# What is needed:
Scan the lines below for the word "WOODG". Copy each line you find it in.

# Information provided:

*****

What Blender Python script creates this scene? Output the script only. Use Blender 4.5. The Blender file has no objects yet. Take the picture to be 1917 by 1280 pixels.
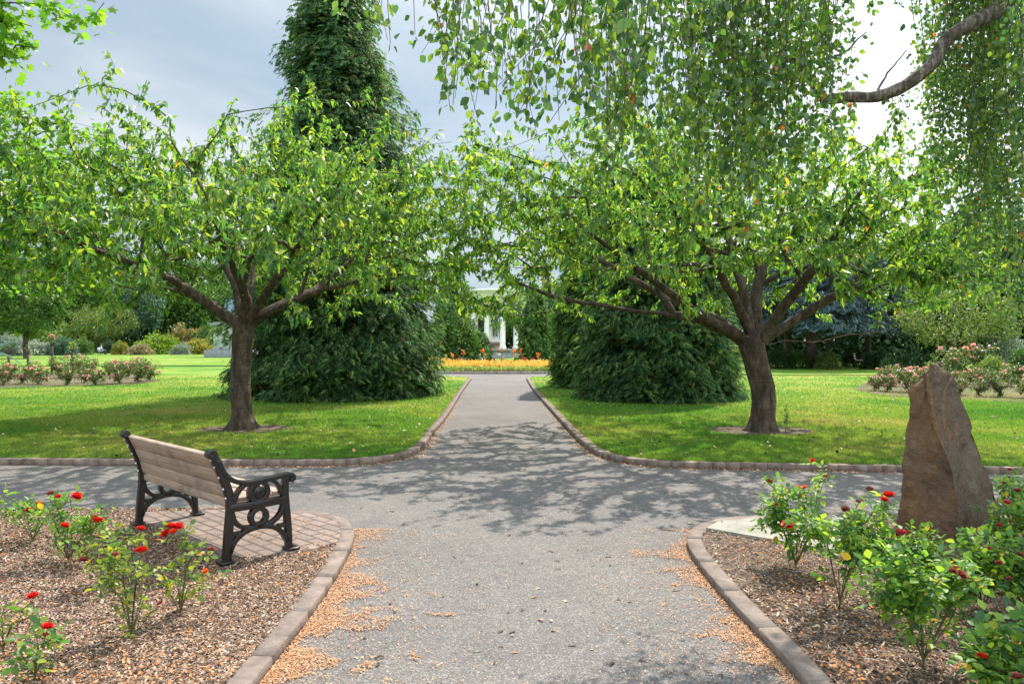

*****

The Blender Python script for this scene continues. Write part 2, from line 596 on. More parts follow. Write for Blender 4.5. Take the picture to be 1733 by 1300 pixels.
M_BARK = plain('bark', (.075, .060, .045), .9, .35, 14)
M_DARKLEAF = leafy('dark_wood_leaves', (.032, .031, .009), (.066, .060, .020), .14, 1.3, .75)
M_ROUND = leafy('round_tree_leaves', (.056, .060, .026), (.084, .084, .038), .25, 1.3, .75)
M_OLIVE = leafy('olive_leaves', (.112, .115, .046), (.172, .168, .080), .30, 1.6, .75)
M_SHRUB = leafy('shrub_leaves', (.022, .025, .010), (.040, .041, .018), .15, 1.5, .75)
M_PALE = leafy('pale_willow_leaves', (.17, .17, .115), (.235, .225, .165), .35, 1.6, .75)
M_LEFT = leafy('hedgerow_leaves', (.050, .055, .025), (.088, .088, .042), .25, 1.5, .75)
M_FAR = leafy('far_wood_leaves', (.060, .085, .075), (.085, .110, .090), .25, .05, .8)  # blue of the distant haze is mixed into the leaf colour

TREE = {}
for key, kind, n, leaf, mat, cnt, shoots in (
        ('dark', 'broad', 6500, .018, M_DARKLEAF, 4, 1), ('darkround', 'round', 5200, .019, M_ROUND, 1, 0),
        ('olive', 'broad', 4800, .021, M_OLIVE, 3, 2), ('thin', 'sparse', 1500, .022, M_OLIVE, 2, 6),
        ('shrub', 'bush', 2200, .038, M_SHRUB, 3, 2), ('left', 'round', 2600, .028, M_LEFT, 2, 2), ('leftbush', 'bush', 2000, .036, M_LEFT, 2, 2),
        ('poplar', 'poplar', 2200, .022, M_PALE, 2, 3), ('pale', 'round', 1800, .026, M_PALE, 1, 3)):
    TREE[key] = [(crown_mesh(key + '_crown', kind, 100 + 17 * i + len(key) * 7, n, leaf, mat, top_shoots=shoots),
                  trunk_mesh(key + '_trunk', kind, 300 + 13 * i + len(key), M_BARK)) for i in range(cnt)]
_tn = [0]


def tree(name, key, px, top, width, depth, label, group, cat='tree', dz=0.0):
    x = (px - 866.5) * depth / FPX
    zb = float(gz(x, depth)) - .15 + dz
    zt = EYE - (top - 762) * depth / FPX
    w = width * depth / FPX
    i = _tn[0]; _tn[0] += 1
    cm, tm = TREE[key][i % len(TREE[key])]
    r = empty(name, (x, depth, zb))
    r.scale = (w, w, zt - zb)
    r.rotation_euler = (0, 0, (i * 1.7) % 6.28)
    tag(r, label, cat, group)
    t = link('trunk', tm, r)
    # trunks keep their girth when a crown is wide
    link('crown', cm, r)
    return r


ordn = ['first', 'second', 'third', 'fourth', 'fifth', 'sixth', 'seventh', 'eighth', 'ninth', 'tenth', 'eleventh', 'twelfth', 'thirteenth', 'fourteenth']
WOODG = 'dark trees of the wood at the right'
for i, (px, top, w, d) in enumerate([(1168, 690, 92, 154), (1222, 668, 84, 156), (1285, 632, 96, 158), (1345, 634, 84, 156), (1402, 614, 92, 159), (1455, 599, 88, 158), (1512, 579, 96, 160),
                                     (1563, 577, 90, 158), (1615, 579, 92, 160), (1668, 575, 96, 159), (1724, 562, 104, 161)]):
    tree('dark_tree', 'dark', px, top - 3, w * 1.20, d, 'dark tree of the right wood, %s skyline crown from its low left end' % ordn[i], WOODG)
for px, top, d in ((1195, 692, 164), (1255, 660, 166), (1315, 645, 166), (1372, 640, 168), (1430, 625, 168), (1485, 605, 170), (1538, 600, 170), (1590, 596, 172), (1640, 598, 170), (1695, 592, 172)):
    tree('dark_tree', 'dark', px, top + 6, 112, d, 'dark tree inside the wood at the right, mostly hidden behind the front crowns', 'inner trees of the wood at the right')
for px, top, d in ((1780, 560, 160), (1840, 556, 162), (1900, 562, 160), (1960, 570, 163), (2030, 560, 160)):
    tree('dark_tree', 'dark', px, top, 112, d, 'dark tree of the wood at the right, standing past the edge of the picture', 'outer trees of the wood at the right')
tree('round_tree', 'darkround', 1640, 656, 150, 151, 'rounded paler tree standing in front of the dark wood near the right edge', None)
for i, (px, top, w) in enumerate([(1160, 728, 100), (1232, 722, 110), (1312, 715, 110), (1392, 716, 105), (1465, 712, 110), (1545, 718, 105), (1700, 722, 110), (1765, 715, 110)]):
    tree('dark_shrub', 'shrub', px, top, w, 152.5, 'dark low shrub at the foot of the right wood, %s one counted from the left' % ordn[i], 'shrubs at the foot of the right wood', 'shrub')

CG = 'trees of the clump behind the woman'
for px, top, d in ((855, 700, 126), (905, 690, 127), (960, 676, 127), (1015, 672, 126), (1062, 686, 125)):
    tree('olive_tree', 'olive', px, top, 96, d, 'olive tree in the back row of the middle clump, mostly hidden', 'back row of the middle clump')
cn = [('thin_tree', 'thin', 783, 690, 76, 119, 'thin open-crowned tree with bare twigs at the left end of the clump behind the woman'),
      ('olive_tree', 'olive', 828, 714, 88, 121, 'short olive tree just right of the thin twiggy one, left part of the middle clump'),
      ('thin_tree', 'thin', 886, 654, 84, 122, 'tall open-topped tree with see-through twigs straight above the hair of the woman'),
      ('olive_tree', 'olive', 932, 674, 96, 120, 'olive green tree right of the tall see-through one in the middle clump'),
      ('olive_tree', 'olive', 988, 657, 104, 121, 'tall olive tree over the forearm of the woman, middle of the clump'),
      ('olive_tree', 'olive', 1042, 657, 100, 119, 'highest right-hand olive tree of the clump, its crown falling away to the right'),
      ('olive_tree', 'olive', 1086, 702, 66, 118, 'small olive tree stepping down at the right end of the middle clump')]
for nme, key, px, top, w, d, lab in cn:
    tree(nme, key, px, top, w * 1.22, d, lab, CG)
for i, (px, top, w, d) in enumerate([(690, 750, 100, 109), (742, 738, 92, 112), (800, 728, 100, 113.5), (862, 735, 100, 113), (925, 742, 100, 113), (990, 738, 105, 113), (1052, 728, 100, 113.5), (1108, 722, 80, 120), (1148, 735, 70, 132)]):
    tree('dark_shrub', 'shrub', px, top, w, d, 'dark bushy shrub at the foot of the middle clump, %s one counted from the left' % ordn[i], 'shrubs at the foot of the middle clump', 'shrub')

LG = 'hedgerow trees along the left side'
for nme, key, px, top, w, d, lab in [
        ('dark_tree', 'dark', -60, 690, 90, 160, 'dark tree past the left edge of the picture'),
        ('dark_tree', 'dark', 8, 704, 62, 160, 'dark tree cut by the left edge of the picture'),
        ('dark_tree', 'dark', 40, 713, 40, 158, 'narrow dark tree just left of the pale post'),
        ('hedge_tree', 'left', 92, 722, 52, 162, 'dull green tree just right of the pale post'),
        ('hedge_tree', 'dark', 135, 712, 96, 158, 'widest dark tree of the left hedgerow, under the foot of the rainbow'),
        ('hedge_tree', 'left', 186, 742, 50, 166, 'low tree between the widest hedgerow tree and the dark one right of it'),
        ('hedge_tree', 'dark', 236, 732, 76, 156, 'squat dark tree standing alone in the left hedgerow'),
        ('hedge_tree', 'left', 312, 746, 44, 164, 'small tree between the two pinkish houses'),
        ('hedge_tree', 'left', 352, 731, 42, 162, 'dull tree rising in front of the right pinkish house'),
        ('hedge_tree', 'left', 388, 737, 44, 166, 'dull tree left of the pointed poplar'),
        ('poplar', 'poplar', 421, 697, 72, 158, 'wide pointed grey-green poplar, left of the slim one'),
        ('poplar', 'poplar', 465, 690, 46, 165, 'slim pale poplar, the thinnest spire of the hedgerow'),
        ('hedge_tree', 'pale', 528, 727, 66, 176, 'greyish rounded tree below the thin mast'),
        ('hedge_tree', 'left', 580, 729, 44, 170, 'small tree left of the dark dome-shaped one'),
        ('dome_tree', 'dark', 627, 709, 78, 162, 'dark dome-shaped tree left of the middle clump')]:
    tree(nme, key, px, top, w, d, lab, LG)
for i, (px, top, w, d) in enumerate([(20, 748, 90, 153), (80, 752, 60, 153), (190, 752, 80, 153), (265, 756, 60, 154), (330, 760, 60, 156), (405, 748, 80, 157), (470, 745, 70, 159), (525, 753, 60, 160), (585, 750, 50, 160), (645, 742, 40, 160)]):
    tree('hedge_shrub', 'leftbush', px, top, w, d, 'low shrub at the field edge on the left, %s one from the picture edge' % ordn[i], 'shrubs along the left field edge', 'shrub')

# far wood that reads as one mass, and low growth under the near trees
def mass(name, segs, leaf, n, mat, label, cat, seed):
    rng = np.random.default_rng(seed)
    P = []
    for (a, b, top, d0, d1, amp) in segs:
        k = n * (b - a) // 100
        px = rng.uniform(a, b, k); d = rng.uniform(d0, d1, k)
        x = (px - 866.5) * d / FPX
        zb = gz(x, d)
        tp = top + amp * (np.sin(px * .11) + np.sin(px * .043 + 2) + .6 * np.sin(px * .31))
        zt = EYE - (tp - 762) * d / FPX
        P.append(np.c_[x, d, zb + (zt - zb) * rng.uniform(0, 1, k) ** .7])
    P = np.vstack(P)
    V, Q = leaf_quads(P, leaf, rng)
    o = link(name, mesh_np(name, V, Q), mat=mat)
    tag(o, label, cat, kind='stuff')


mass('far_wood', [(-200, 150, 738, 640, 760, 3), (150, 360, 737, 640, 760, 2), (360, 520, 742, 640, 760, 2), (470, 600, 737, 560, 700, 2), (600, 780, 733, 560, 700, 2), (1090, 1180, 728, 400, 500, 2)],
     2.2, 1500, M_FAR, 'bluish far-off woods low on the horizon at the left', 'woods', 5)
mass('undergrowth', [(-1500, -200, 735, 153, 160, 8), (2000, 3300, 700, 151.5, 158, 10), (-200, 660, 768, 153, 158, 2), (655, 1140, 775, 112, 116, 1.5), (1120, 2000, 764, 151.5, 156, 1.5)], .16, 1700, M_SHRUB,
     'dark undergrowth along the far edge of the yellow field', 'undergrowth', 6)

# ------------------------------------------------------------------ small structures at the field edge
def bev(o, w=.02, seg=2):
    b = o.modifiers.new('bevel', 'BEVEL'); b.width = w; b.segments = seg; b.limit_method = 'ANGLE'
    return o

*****

# The solution:
WOODG = 'dark trees of the wood at the right'
    tree('dark_tree', 'dark', px, top - 3, w * 1.20, d, 'dark tree of the right wood, %s skyline crown from its low left end' % ordn[i], WOODG)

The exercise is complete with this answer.